It’s easy to paint opposition to big new highway projects as simply “NIMBY” (not-in-my-back-yard) reactions to progress and development. But taking a broader look, they’re never that simple, and are repeating themselves in predictable patterns all over the globe.

In Hamilton’s own struggle over the construction of the Red Hill Valley Expressway, local residents joined with academics, environmentalists, Six Nations, anti-poverty groups, politicians and artists. The reasons we fought were wide and varied – from concerns about budgets and taxes to trees and air quality. And though that was almost a decade ago now, the same set of issues continue to play themselves out around the world.

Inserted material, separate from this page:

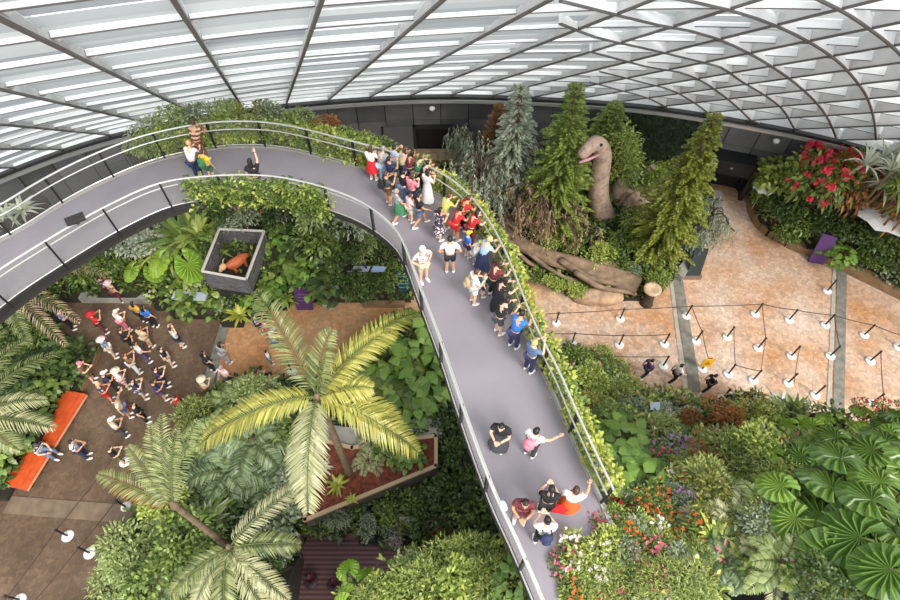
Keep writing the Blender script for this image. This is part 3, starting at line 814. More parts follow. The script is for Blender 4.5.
def carpet(name, pts, mats_w, label, L=.3, W=.14, per=9, spread=.35, hmax=.45, cat='undergrowth'):
    """low undergrowth nobody could count: one mesh of leaves"""
    mb = MB(); ms, ws = zip(*mats_w); ch = rng.choice(len(ms), len(pts), p=np.array(ws)/sum(ws))
    for k in range(len(ms)):
        b = pts[ch == k]
        if not len(b): continue
        b = np.repeat(b, per, 0); n = len(b); a = rng.uniform(0, 6.28, n); rr = rng.uniform(0, spread, n)
        v = np.column_stack([np.cos(a), np.sin(a), rng.uniform(.1, 1.3, n)])
        pos = b+np.column_stack([np.cos(a)*rr, np.sin(a)*rr, rng.uniform(.03, hmax, n)])
        V, F = leaves(pos, v, L*rng.uniform(.6, 1.3, n), W*rng.uniform(.7, 1.2, n), .35, nr=rng.normal(size=(n, 3))*.35+[0, 0, 1]); mb.add(V, F, ms[k])
    return tag(mb.build(name), label, cat, kind='stuff')
# ================================================================== planting beds
def W(lst, z=None): return [P(a[0], a[1], a[2] if len(a) > 2 else z) for a in lst]
H_mid = Hill('planting_bed', W([(440,172), (462,200), (488,238), (504,262), (518,270), (535,277), (553,288), (580,295), (622,299), (655,295), (672,281), (690,256), (703,235), (712,205), (708,180), (690,168), (640,161), (560,158), (490,160)], .2),
  W([(504,262,.3), (535,275,.3), (580,293,.3), (640,295,.3), (690,255,.3), (712,200,.3), (560,250,.8), (600,230,1.2), (650,240,1.0), (560,200,1.3), (500,200,1.1), (640,190,1.2), (680,180,.6), (500,160,.5), (600,160,.6)]), 'dark soil bed of the dinosaur island', step=.35)
H_right = Hill('planting_bed', W([(751,206), (757,223), (772,236), (790,245), (818,255), (860,275), (905,297), (980,335), (1010,230), (960,190), (870,172), (800,165), (762,172)], .2),
  W([(752,205,.4), (790,244,.4), (860,274,.4), (905,295,.4), (800,205,1.4), (850,225,1.4), (900,240,1.6), (820,180,2.2), (860,185,2.8), (920,200,3.2), (770,185,1.0)]), 'dark soil bed behind the low kerb by the purple sign', step=.3)
H_left = Hill('planting_bed', W([(-120,600), (-10,512), (6,495), (76,394), (88,372), (97,352), (70,343), (52,330), (60,306), (40,300), (-120,340)], .2),
  W([(0,500,.3), (76,394,.3), (97,352,.3), (60,306,.3), (20,400,1.0), (-30,430,1.5), (20,340,1.0), (-60,400,2)]), 'dark soil bed behind the orange bench')
H_under = Hill('planting_bed', W([(40,300), (85,297), (150,299), (165,309), (185,319), (215,319), (240,326), (262,313), (290,304), (330,304), (400,303), (414,296), (430,225), (300,213), (150,213), (60,240), (0,280)], .2),
  W([(85,297,.4), (150,298,.4), (215,317,.4), (290,303,.4), (400,302,.4), (120,260,1.6), (200,285,1.6), (240,290,1.8), (300,275,1.8), (380,275,1.5), (120,225,3.6), (200,240,3.4), (260,240,3.0), (330,240,4.2), (400,240,3.0), (250,215,4.6), (330,215,5.6)]), 'dark soil bank under the walkway')
H_center = Hill('planting_bed', W([(60,640), (108,600), (120,565), (148,490), (190,440), (212,396), (262,377), (300,388), (345,362), (372,338), (412,320), (432,337), (470,420), (512,530), (470,575), (415,548), (300,530), (294,640)], .2),
  W([(110,598,.3), (148,490,.5), (212,396,.4), (300,388,.4), (372,338,.4), (430,337,.4), (470,420,.4), (510,530,.4), (415,545,.3), (300,530,.4), (400,370,1.2), (420,400,1.0), (440,470,.6), (250,440,2.2), (220,500,2.2), (180,560,3.0), (240,570,3.0), (280,480,1.8), (150,560,1.6), (270,610,2.6)]), 'dark soil bed between the square and the walkway')
H_hill = Hill('planting_hill', W([(548,354,1.5), (566,347,1.5), (600,354,.8), (640,388,.6), (665,398,.6), (720,404,.8), (775,402,1.2), (800,412,3), (830,425,6), (905,418,8), (1000,440,9.5), (1010,640,14), (806,600,12.6), (792,576,12.4), (752,568,12.2), (718,576,12.2), (700,660,12.2), (560,660,11.6), (566,600,11.6), (606,522,11.4), (592,482,8.5), (574,432,5), (556,390,3)]),
  W([(550,356,1.5), (600,356,.8), (640,389,.6), (700,405,.8), (770,404,1.4), (800,414,3), (850,425,6.4), (905,420,8), (1000,440,9.5), (560,390,3), (620,400,3), (680,425,3.5), (740,430,4.5), (590,440,5.5), (650,450,6.5), (720,470,8), (800,470,9), (880,470,10), (605,500,9.5), (660,520,10.5), (740,540,11.6), (820,540,12), (900,540,12.6), (610,560,11.8), (680,600,12.2), (800,590,12.6), (1000,640,14)]), 'steep planted hillside beside the walkway', m=M_rockd, step=.5)
H_front = Hill('planting_terrace', W([(335,640,7.4), (345,592,7.6), (395,566,7.8), (440,552,8), (500,546,8.2), (532,590,9.6), (552,700,9.6), (335,720,8)]),
  W([(345,592,7.6), (395,566,7.8), (440,552,8), (500,546,8.2), (530,592,9.4), (450,590,8.8), (450,700,9.4)]), 'dark planted terrace below the inner edge of the walkway', m=M_rockd, step=.4)

# stone kerbs round the beds
def kerb(name, pts, label, wd=.6, h=.5, m=None, z=0):
    c = np.array([P(x, y, z) for x, y in pts]); c = spline(c, len(pts)*5); b = MB(); sweep(b, c, -wd/2, wd/2, z, z+h, m or M_conc)
    # sweep adds path height; the path lies on z so heights are right
    return tag(b.build(name), label, 'kerb')
M_kerb = mat('brown_stone_kerb', (132,104,74), .85, 0, .25, 2)
kerb('stone_kerb', [(749,200), (753,215), (762,229), (790,246), (818,257), (860,277), (905,299), (960,326)], 'brown stone kerb along the bed behind the purple sign', m=M_kerb)
kerb('stone_kerb', [(716,196), (713,215), (704,240), (690,262), (676,280)], 'grey stone kerb from the black info board to the end of the log bed', m=M_conc)
kerb('stone_kerb', [(84,300), (118,300), (152,301)], 'pale concrete ledge behind the crowd on the lower square', .5, .5)
kerb('stone_kerb', [(99,350), (92,370), (80,392)], 'stone edging between the bench end and the crowd', .3, .3, M_kerb)
kerb('stone_kerb', [(648,396), (672,398), (700,404), (722,408)], 'grey stone edging below the three walking people', .35, .3)
kerb('stone_kerb', [(405,306), (395,306), (365,306)], 'brown stone edging beside the teal board under the walkway', .3, .35, M_kerb)

# low undergrowth on every bed
carpet('undergrowth', H_mid.rand(900), [(G['deep'], 3), (G['mid'], 3), (G['bright'], 1)], 'low green undergrowth around the dinosaur and the log', .34, .17)
carpet('undergrowth', H_right.rand(800), [(G['deep'], 3), (G['mid'], 2), (G['grey'], 1), (G['rust'], .4)], 'low leafy undergrowth behind the kerb by the purple sign', .34, .17)
carpet('undergrowth', H_left.rand(900), [(G['deep'], 5), (G['mid'], 1)], 'dark leafy undergrowth behind the orange bench', .42, .22)
carpet('undergrowth', H_under.rand(1500), [(G['deep'], 4), (G['mid'], 2), (G['bright'], .7), (G['white'], .35)], 'dense mixed undergrowth on the bank under the walkway', .36, .18)
carpet('undergrowth', H_center.rand(1500), [(G['deep'], 4), (G['mid'], 2), (G['darkfern'], 1)], 'dark undergrowth round the planter and the wooden deck', .36, .17)
carpet('undergrowth', H_hill.rand(2200), [(G['mid'], 3), (G['bright'], 2), (G['deep'], 2), (G['olive'], 1), (G['grey'], .6), (G['rust'], .3), (G['pinkf'], .12), (G['whitef'], .2)], 'mixed low leaves covering the steep hillside', .3, .1)
carpet('undergrowth', H_front.rand(420), [(G['bright'], 2), (G['mid'], 2)], 'low leaves on the terrace beside the inner railing', .3, .12)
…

More Indians Blocking Roads
Consider the recent battles in India, where state forces just shot another 3 people (including a 17-year-old boy) for protesting a the Yamuna Expressway, a 165km, $2 billion dollar highway between New Delhi and Agra (home of the Taj Mahal). The issue has brought to light a lot of issues about development and favoured contactors in India, as well as the rights of rural farmers and role of expropriation laws from the British Colonial Era.

Anarchists, Bono, Defeat Russia
In Russia, a major highway project running from Moscow to St. Petersburg was halted after large unruly protests. What started as a peaceful stand against the destruction of forest in the Moscow Suburb of Khimki turned bloody after an attack by Russian Neo-Nazis which was quickly followed up by a round of protester arrests. In response, hundreds of anarchists and antifascists laid siege to the Khimki town hall. As the issue intensified and even Bono got involved, President Medvedev broke with Putin and agreed to put a hold on the issue until more studies could be done.

This is all within the the last month or so, and has rocked two of the largest and populated nations on earth. Highways are about more than transportation needs – whoever designs them gets an enormous amount of power over the future of trade and transport in the area, which translates to a lot of profit for developers.

We must always “think globally and act locally”. Whether it’s a power plant, dam, highway or other development project, we must always recognize that it’s not just about our back yards – it’s just easiest to start there, and hardest to fight people on their own home turf. I don’t want to get beat up by Russian neofascists or shot at by Indian soldiers, and the thousands it would cost to get us there could be much better spent than by bringing a few token white people over. Here in Canada, though, we’re facing the very same issues, and don’t have to go very far to find a road to block or construction site to occupy, if the last ten years in this province is any indication.